Now, it would be easy to make a nit-picking Bertrand Russell-type debating point that, yes, 'Sport'=sport and 'Business'=business but Thought for the Day doesn't necessarily mean A Religious Thought for the Day, but it's pretty clear what she means and it's not an unreasonable point.

And TFTD certainly is "distinctive". It wouldn't arouse so many parody sites (blogs and Twitter feeds) if it wasn't so "distinctive". The platitudes, the forced analogues, the tacked-on topicality, the blandly left-leaning political points (with the occasional hard-left rant from Giles or Iona's John Bell chucked in for good measure), the overwhelmingly liberal religious beliefs (from whatever faith community), the inevitable shoe-horning-in of God towards the end....these all make it "distinctive". 

That little list of mine, however, points to its main flaw. It embodies the spirit of what might be called 'BBC religion' - safe and generally liberal (in the modern sense of 'progressive', 'socially liberal' and 'left-leaning' rather than in the classical sense of the word). 

And as the feature is meant to be topical and often refers to major political issues of the day (including terrorism, mass immigration and the economy), having people who overwhelmingly all sing from the same, cosy BBC consensus on such highly contentious issues (i.e. mass immigration is good, Islamic terrorism is in no way connected with Islam, global capitalism is a problem) results in a seriously unbalanced hub of bias right at the heart of the Today programme.

Well, that's my biased take on it anyway.


P.S If you were wondering, the Giles Fraser talk Christine Morgan was praising there can be summarised as follows: "The Greek debt crisis can be explained by Greeks and Germans belonging to differing versions of Christianity."

P.P.S. Did you notice Roger Bolton slipping in a little bit of 'Woe is the BBC!' shroud-waving there?

More followed at the end of the programme as Roger gave another of his loaded commentaries, making pretty clear his own belief that the BBC was forced into the deal with the government, and repeatedly stressing the cuts, the cuts, the cuts. Two listeners were quoted - one defending the BBC against the government, the other attacking the BBC for being a Tory tool. Roger mentioned in passing (about four seconds!) that some wanted the BBC to be given a good going-over but we didn't hear from any of them here.

It's the last Feedback on the run so Roger's shroud-waving is now on hold for a couple of months. He'll be back though, shroud in hand.


  1. I think one can make a case for a short period of reflection in the morning. But it needs to incorporate philosophers as well as faith-bound thinkers. It also needs to cover a wider range of opinion. Let's hear it from the mullah who thinks Sharia will solve all our problems. It would be far better for people to be aware of how strong that segment of opinion was in the UK now.

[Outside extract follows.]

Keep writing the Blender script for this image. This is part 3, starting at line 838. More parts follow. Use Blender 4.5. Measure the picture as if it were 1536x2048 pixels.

    As it, TFTD is a tame patting zoo of opinion, rather than the wildlife version.

    1. On reflection, I think I may have conceded my Bertrand Russell point to the BBC too soon.

      I don't disagree with anything you said there. An influx of philosophers and a much wider range of religious types could be a winning formula.

      I'd place I bet though on your Sharia-loving mullah getting an invite long before an abortion-abhorring, anti-contraceptive Catholic. (And I say that as someone who's not against abortion, certainly not against contraception and not a Catholic).

      And as for "As it, TFTD is a tame patting zoo of opinion, rather than the wildlife version", I may 'borrow' that at some stage!

  2. Curiouser and curiouser.

  3. I wish the Church would disestablish itself from the BBC in truth.
    As a rabid evangelical Bible-bashing fundamentalist Christian in its literal prophetic sense, I see no reason at all for any Christain to give the BBC house room.
    I`d say that Jonathan Edwards, Diane Louise Jordan and Steve Chalk finished the Church off as any credible vehicle for celebrities to milk their faith for license fee pieces of pie/silver...and Giles Fraser personifies the theological black hole for the CofE it squats over.
    Witness his clueless interrogation of a theologian in the Moral Maze the other night...he really hasn`t a clue, unless its offering his font to Russell Brand or Hamas to shit in.
    No-Welby ought to tell his prattlers in search of fairy dust from the media to go to Simon Cowell direst-and leave the new church to those who will send the BBC to Hades in Gods good time.